Si vous voulez ramasser des glands, il faut ramper. Vous devez avancer à quatre pattes comme un animal ou un suppliant et vous traîner dans la poussière et les résidus végétaux, vous traîner sur vos paumes et vos genoux en écartant les feuilles pointues et les cupules vides pour trouver des glands mûrs.
Cela nécessite bien plus d'adresse que je ne l'avais imaginé. Hier j'ai ramassé un plein sac avant de m'apercevoir que même le plus petit trou de la taille d'une piqûre d'épingle dans le gland signifie qu'il y a un asticot blanc qui se tortille à l'intérieur. Ce matin, j'ai dû inspecter chaque gland pour voir s'il était troué avant de le mettre dans mon sac. Mais cet après-midi je pouvais presque dire si un gland n'était pas véreux en le tâtant simplement quand je le ramassais.
Nos mains sont occupées, mais c'est un travail lent. Faire le tour d'un arbre peut prendre des heures d'un labeur minutieux, lequel commence autour du tronc et progresse en spirales jusqu'à la limite de la ramure. On a chaud et on est couvert de poussière, on a mal au dos et aux genoux. Mais il y a un rythme à prendre, lent et rêveur. Au bout d'un moment, c'est presque une prière.
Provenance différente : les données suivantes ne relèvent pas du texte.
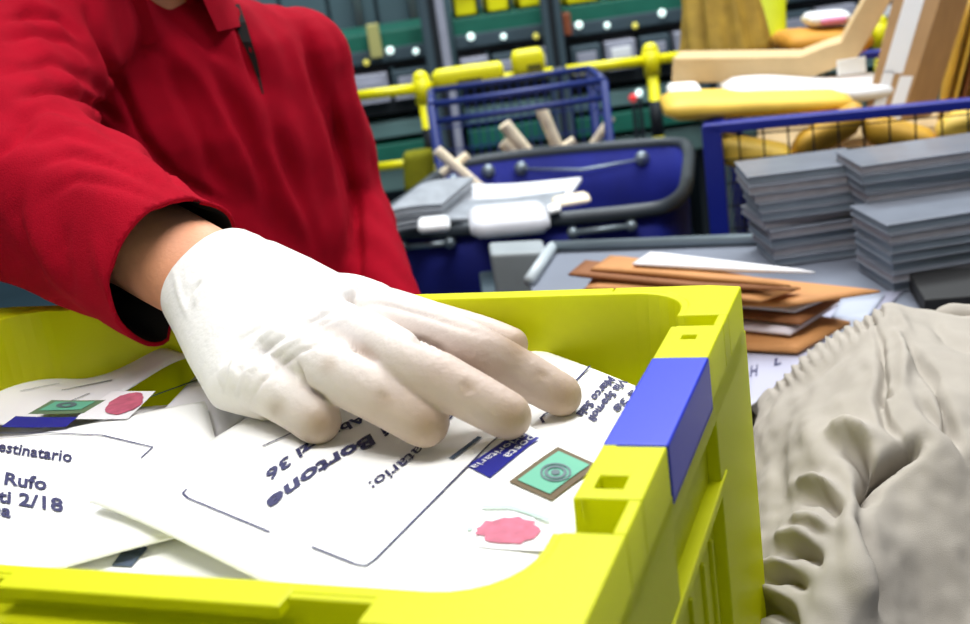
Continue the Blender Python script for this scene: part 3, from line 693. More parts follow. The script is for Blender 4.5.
lines = [([(872, 322), (880, 340), (883, 375), (878, 398), (885, 420), (905, 440)], 4, .009), ([(893, 318), (910, 345), (930, 372), (943, 400), (955, 430), (968, 462)], 4.5, .010),
    ([(872, 392), (893, 392)], 3, .006), ([(915, 395), (945, 425), (960, 440)], 5, .006), ([(900, 312), (905, 360), (903, 390)], 8, -.006),
    ([(840, 442), (858, 452), (870, 475), (868, 500)], 9, .032), ([(868, 480), (895, 460), (918, 442), (925, 438)], 8, .030), ([(826, 438), (850, 428), (880, 436)], 6, -.010),
    ([(800, 500), (818, 496), (832, 504), (838, 516)], 7, .012), ([(862, 505), (868, 540), (882, 590), (890, 624)], 6, .010), ([(848, 500), (855, 560), (868, 620)], 12, -.008),
    ([(780, 556), (800, 550), (815, 556), (820, 566)], 6, .010), ([(775, 540), (800, 534), (818, 542)], 6, -.007), ([(762, 585), (785, 576), (805, 584)], 6, .010), ([(758, 572), (780, 563), (800, 570)], 5, -.007),
    ([(745, 618), (765, 604), (785, 612), (795, 630)], 7, .010), ([(748, 605), (768, 592), (790, 598)], 5, -.007), ([(795, 484), (820, 480), (840, 490)], 5, -.008), ([(790, 520), (815, 520), (835, 530)], 5, -.006),
    ([(780, 380), (820, 350), (862, 322)], 5, -.004), ([(790, 392), (830, 360), (868, 336)], 5, .004), ([(930, 320), (945, 335), (975, 350)], 5, .006), ([(815, 410), (812, 440), (820, 465)], 12, -.004), ([(780, 430), (776, 470), (782, 520)], 8, .004)]
for k in range(13):      # gathers along the stitched hem
    t = k/12; x = 772+(880-772)*t; y = 384+(308-384)*t; lines.append(([(x-5, y-7), (x+5, y+8)], 2.6, .006))
creases(bme, lines)
from mathutils import noise as mn
cb_ = vco(bme); nb_b = vno(bme); dsp = np.array([.0030*mn.noise(Vector(p)*28)+.0016*mn.noise(Vector((p[0]*90, p[1]*60, p[2]*90))) for p in cb_]); cb_ += nb_b*dsp[:, None]
bme.vertices.foreach_set('co', cb_.ravel()); bme.update()
bag = link('mail_bag', bme, CANVAS, None); tag(bag, 'crumpled grey canvas mail bag heaped at the right beside the yellow crate', 'bag')
rl = [PZ(x, y, z) for x, y, z in ((930, 322, .955), (948, 306, .968), (965, 303, .97), (1000, 308, .965), (1050, 316, .95))]
rb = MB(); rb.chain([(p-Vector((0, 0, .012)), .011+.002*(i % 2)) for i, p in enumerate(rl)], n=12); rbm = remesh(rb, .003, 2); link('rolled_hem', rbm, CANVAS, bag)

# ------------------------------------------------------------------ sorting table on the right
ZT = ZR-CH-.0
tl0 = PZ(553, 251, ZT); tl1 = PZ(530, 285, ZT); tf1 = PZ(745, 244, ZT)
dF = (tf1-tl0).normalized(); dL = (tl1-tl0).normalized()
tb_ = empty('sorting_table', (tl0.x+.5, 1.0, 0), 'long grey sorting table behind the yellow crate carrying brown envelopes and grey stacks', 'table')
A_ = tl0; B_ = tl0+dF*1.15; 
def tq(p): return (p.x, p.y)
E1 = Vector((.085, 1.12, 0)); nr = Vector((.085, .86, 0)); 
poly = [tq(A_), tq(tl0.lerp(tl1, 1.0)), (.06, 1.0), (.158, .70), (.166, .62), (.042, .30), (.95, .25), tq(B_)]
MB().prism(poly, ZT-.03, ZT-.001).build('table_top', TABLE, tb_, bevel=.002)
MB().tube([A_+Vector((0, 0, .006)), B_+Vector((0, 0, .006))], .008, 8).build('edge_rail', STEEL, tb_, smooth=True)
MB().tube([A_+Vector((0, 0, .006)), tl1+Vector((0, 0, .006))], .008, 8).build('edge_rail', mat('pale_steel', (190, 200, 205), .4), tb_, smooth=True)
for p in ((A_.x+.03, A_.y-.05), (B_.x-.06, B_.y-.06), (.14, .46), (.9, .36)): MB().box((p[0], p[1]-.02, 0), (p[0]+.04, p[1]+.02, ZT-.03)).build('leg', STEEL, tb_)
# papers on the table
flat = lambda z: (lambda x, y: z)
sh = envelope('paper_sheet', 'pale lilac printed sheet lying on the table between crate and canvas bag', [PZ(738, 425, ZT), PZ(800, 400, ZT), PZ(905, 290, ZT), PZ(742, 318, ZT)], flat(ZT+.002), .0015, mat('lilac_paper', (172, 172, 192), .5, .05, 12), cat='paper', n=6, pinch=0)
sh2 = envelope('plastic_sleeve', 'shiny grey plastic sleeve lying behind the brown envelopes on the table', [PZ(820, 345, ZT), PZ(862, 330, ZT), PZ(885, 298, ZT), PZ(842, 300, ZT)], flat(ZT+.005), .002, mat('silver_film', (188, 194, 210), .25, .1, 30), cat='paper', n=6, pinch=0)
fl0 = flat(ZT+.0022)
text(sh, 'H', (750, 377), (757, 376), (751, 366), fl0, INK, .02, eps=.0004)
text(sh, 'L', (774, 366), (781, 364), (775, 359), fl0, INK, .04, eps=.0004)
slip = MB(); 
envelope('paper_slip', 'small white paper slip on the table between crate and bag', [PZ(748, 530, ZT), PZ(776, 530, ZT), PZ(781, 513, ZT), PZ(750, 511, ZT)], flat(ZT+.006), .002, PAPER, cat='paper', n=4, pinch=0)
envelope('paper_slip', 'creased white paper strip just below the small square slip', [PZ(748, 552, ZT), PZ(768, 550, ZT), PZ(778, 533, ZT), PZ(750, 531, ZT)], flat(ZT+.002), .002, PAPER2, cat='paper', n=4, pinch=0)

# brown envelopes pile
def pile(px4, z, th, m, label, sag=0.0, name='brown_envelope', cat='envelope', grp=None, lift=None):
    P = [PZ(x, y, z) for x, y in px4]; c = (P[0]+P[1]+P[2]+P[3])/4; r = max((p-c).length for p in P)
    def fn(x, y):
        d = math.hypot(x-c.x, y-c.y)/r; h = z-sag*d*d
        if lift: h += lift*max(0, ((x-c.x)/r))**2
        return max(h, ZT+th+.0015)
    return envelope(name, label, P, fn, th, m, cat, grp, n=14, pinch=.7)
L_ = 'brown envelope'
pile([(720, 343), (797, 347), (850, 318), (750, 300)], ZT+.012, .010, KRAFT, 'thick tan envelope at the bottom front of the brown envelope pile')
pile([(715, 322), (790, 330), (838, 300), (730, 290)], ZT+.022, .009, mat('lilac_white_paper', (214, 205, 212), .6), 'white envelope near the bottom of the brown envelope pile', name='envelope')
pile([(712, 310), (800, 320), (840, 296), (740, 282)], ZT+.031, .008, KRAFT2, 'dark kraft envelope above the white one in the pile')
pile([(705, 300), (795, 308), (840, 290), (720, 278)], ZT+.039, .007, mat('lilac_white_paper', (214, 205, 212)), 'white padded envelope halfway up the brown pile', name='envelope')
pile([(640, 300), (790, 302), (880, 288), (690, 268)], ZT+.047, .007, KRAFT, 'long tan envelope pointing right out of the pile')
pile([(575, 292), (700, 296), (770, 282), (620, 264)], ZT+.054, .006, KRAFT2, 'brown envelope whose end droops over the crate rim')
pile([(585, 284), (760, 296), (800, 282), (600, 262)], ZT+.060, .006, KRAFT, 'creased tan envelope on the pile with a raised right end', sag=.004)
pile([(568, 272), (690, 284), (795, 287), (585, 258)], ZT+.067, .006, KRAFT2, 'narrow brown envelope near the top of the pile')
pile([(590, 266), (700, 276), (790, 280), (610, 252)], ZT+.073, .006, KRAFT, 'topmost tan envelope of the brown pile', sag=.003)
pile([(632, 262), (740, 268), (815, 270), (650, 250)], ZT+.079, .005, PAPER2, 'silvery white envelope lying across the top of the brown pile', name='envelope')
# thin black slab added as the shadow under the right stacks
MB().box((0, 0, 0), (.2, .1, .02), Matrix.Translation(PZ(925, 318, ZT)) @ Matrix.Rotation(-.2, 4, 'Z')).build('black_tray', BLACK, None, bevel=.002)
tag(bpy.data.objects['black_tray'], 'flat black tray in front of the right grey stack', 'tray')

# ------------------------------------------------------------------ stacks of grey packets
def ordinal(k, n):
    w = ['topmost', 'second from top', 'third from top', 'fourth from top', 'fifth from top', 'sixth from top', 'seventh from top', 'eighth from top', 'ninth from top', 'tenth from top', 'eleventh from top', 'lowest']
    return 'lowest' if k == n-1 else w[k]
pkt = {}
def packet_mesh(w, d, h):
    mb = MB(); mb.box((0, 0, 0), (w, d, h*.9), mi=0)
    me = mb.mesh('packet'); return me
def packet(origin, yaw, w, d, h, label, grp, seed):
    rnd = random.Random(seed)
    o = empty('wrapped_packet', origin, label, 'packet', grp); M = Matrix.Translation(origin) @ Matrix.Rotation(yaw, 4, 'Z')
    cvr = MB(); cvr.box((0, 0, h*.80), (w, d, h*.96), M); cvr.box((0, 0, .0), (w, d, h*.14), M)
    cvr.build('wrapper', GREYP, o, bevel=.0008)
    blk = MB(); e = .0015; blk.box((e, e, h*.13), (w-e, d-e, h*.81), M); blk.build('page_block', GREYQ if rnd.random() < .35 else mat('blue_grey_page_edge', (112, 124, 136), .5, .15, 40), o)
    return o
hp_ = .0112
nleft = 10
o0_ = PZ(775, 268, ZT)      # near left bottom corner of the left stack
for k in range(nleft):
    kk = nleft-1-k; t = k/(nleft-1)
    hx = -.006*t-.026*max(0, t-.35)+random.uniform(-.002, .002); yw = (.02 if k < 5 else -.06)+random.uniform(-.03, .03)
    packet(Vector((o0_.x+hx, o0_.y+.02*t+random.uniform(-.003, .003), ZT+.001+k*hp_)), yw, .142, .10, hp_, 'grey wrapped packet, %s in the left stack behind the canvas bag' % ordinal(kk, nleft), 'grey packets in the left stack', k)
nr_ = 7
o1_ = PZ(895, 294, ZT); o1b = PZ(857, 270, ZT); dd1 = o1b-o1_; yw1 = math.atan2(-dd1.x, dd1.y)
for k in range(nr_):
    packet(Vector((o1_.x-.001*k+random.uniform(-.0015, .0015), o1_.y+random.uniform(-.002, .002), ZT+.001+k*hp_)), yw1*.75+random.uniform(-.015, .015), .24, dd1.length, hp_, 'grey wrapped packet, %s in the front right stack' % ordinal(nr_-1-k, nr_), 'grey packets in the front right stack', 50+k)
nb_ = 11
o2_ = PZ(874, 268, ZT)
for k in range(nb_):
    packet(Vector((o2_.x-.001*k+random.uniform(-.002, .002), o2_.y+random.uniform(-.002, .002), ZT+.001+k*hp_)), -.02+random.uniform(-.02, .02), .26, .10, hp_, 'grey wrapped packet, %s in the taller right stack at the back' % ordinal(nb_-1-k, nb_), 'grey packets in the back right stack', 90+k)

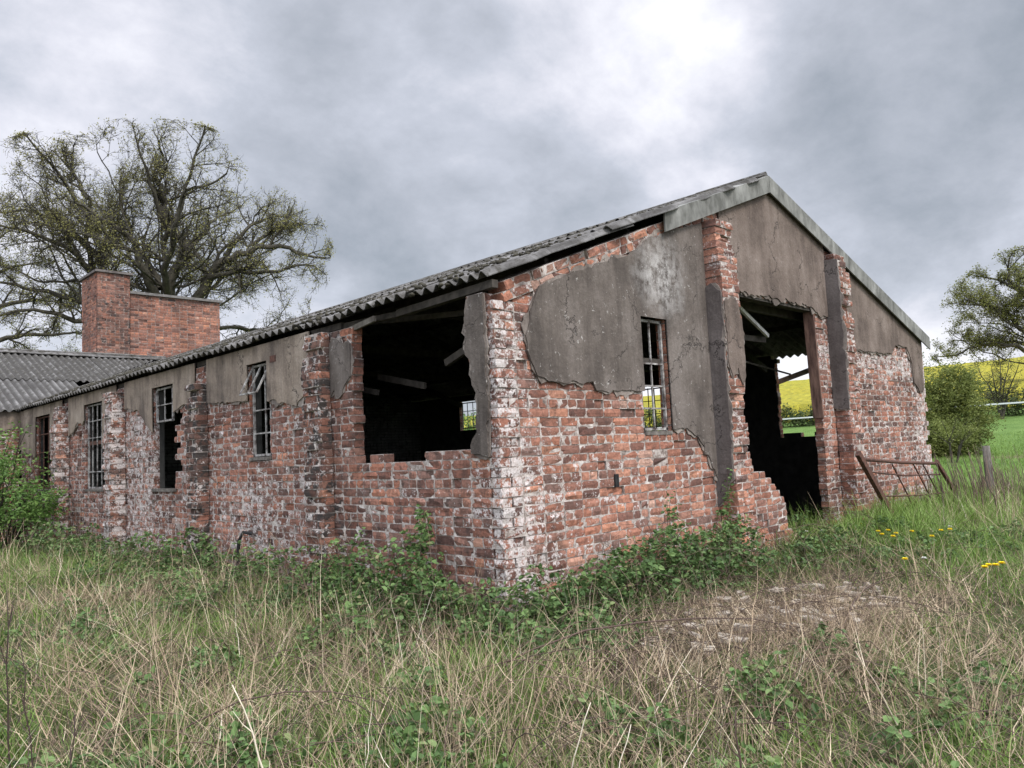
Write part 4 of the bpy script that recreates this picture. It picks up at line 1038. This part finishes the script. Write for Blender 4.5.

T'as aimé ? Essaie ça ! : T'as envie de te faire peur sans bouger de ton fauteuil, enchaîne sur Sukkwan Island, également chez Gallmeister, de David Vann. Un père et son fils adolescent en vacances sur une île sauvage d'Alaska. C'est l'horreur totale, pourtant l'auteur nous agrippe tellement fort qu'on est incapable de lâcher le livre.